Lily James knows her way around physical transformation, writ large or small. “I just cut all my hair off, although I want to go shorter and shorter,” the actor says, showing off a clavicle-grazing bob during a recent video interview from London. If there was once a sense of industry caution around impulsive beauty changes, James waves it away. “I think life’s too short. You’ve just got to own your own body. Do what you want.” In fact, she says, pointing out my fringe, “I was just contemplating cutting one, and now I definitely want to!”
Such off-camera freedom is made possible, in part, by the sorcery that happens in hair and makeup trailers. For last year’s Hulu limited series Pam & Tommy, slipping into the role of ’90s icon Pamela Anderson involved a three-hour metamorphosis for James. There was the forehead extension embellished with skinny lace brows and a chest prosthetic scaled for her narrow ribcage, plus a square-tipped French manicure, Baywatch tan, and a rotating set of platinum wigs. The resulting portrayal—suffused with her subject’s tender intelligence—earned James a first-time Emmy nomination, and she’s up for a Golden Globe this weekend. “With Pamela, getting to live inside her body, her sensuality, her confidence was really inspiring and life-changing, in a way, for me,” the actor says, reflecting on the project’s ongoing reverb. (Anderson’s own Netflix documentary lands January 31.) “By the very nature of playing [a role] over and over again for months on end, it stays with you.”
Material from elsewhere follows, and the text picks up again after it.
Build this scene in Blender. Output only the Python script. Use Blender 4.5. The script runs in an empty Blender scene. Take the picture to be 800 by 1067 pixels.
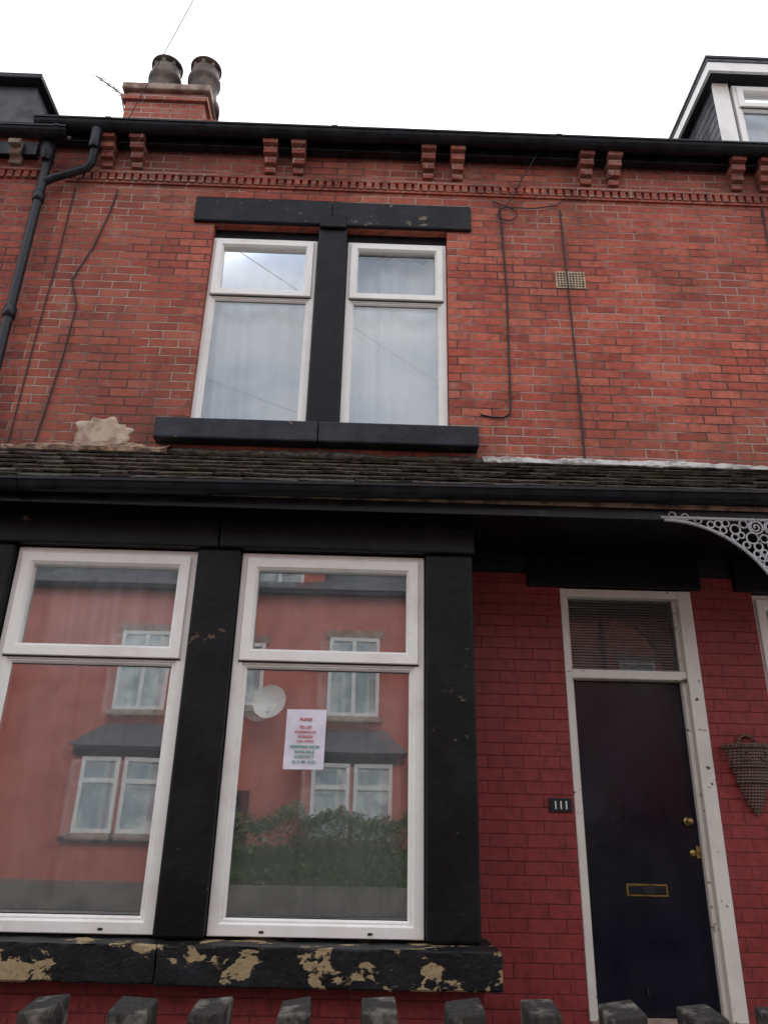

Another inimitable take on glamour is staring back at me onscreen: the sculpted glow on James’s face, as only makeup artist Charlotte Tilbury can do. “This opportunity to be one of her muses and work with Charlotte has been so exciting and inspiring,” says James, who positively gleams in the campaign for the line’s new highlighter, launching today. Named the Hollywood Glow Glide Face Architect, this pocket-size wonder is the answer to Tilbury’s own question, as she put it to me recently at New York’s Bowery Hotel: “What do I give my Hollywood stars, and how do I give this to the public?” (To herself too: “I’ve got a major hangover today,” she confessed. “Like, I’m exhausted, I haven’t slept properly, I’ve got jet lag, da da da. But,” she said with a mischievous glint, “look good, feel good—right?”)
What Tilbury’s team came up with is a powder formula that masquerades as a forgiving cream texture, thanks to squalene and other emollients; there are seven subtle tints, ranging from Moonlit to Bronze to rosy Pillow Talk. That makes the highlighter particularly suited to a swath of ages, skin tones, and stylistic moods, whether it be Kate Moss, Jodie Turner-Smith, or whoever else might desire a few well-placed beams. “I’m a light thief,” Tilbury cooed, “because makeup’s all about light.”
The flame-haired Tilbury is her own kind of beacon. “She’s the person you are drawn to in the room. She has the most gorgeous energy,” says James, stationed at Claridge’s for the day, amid a stretch of December snow. She’s grateful to be back in London following a long shoot in Louisiana for Iron Claw, an upcoming A24 movie about a real-life pro wrestling family. James found her way into the Tilbury fold last fall, with a campaign for its cult moisturizer—“which I genuinely am obsessed with,” James enthuses. (What Tilbury loves most about her brand partners is their unabashed fandom: “I’ll sit with them, and they can recount to me the power of Magic Cream.”) The new Hollywood Glow Glide is already as beloved, with James likening its effects to what a master DP can do on set. “Back in the day, that was how these stars looked so glamorous. This highlighter, you put it on your cheekbones, an exclamation on your nose, under your eyebrows, a little dot here on the cupid’s bow of your lip, and here on your jaw,” she says, like a talking paint-by-numbers exercise. “It’s really minimal effort and a huge, huge, effect.”
The titans of classic Hollywood are continual references for James. “All the movies with Marilyn Monroe and Audrey Hepburn and Katharine Hepburn, that’s what I grew up watching,” she explains. “I used to watch them at my granny’s house on VCR.” Last summer, production for the upcoming film, Finalmente L’Alba, took James back in time to Cinecittà of the 1950s, with her playing an American actress. She immersed herself in Italian cinema: La Dolce Vita, La Notte. “The women had such power and grace and sexuality—real confidence,” James says, summoning Monica Vitti (patron saint of The White Lotus) to mind. “I got to live in this film and then shoot this campaign, which is really all about recreating that Hollywood glamour.”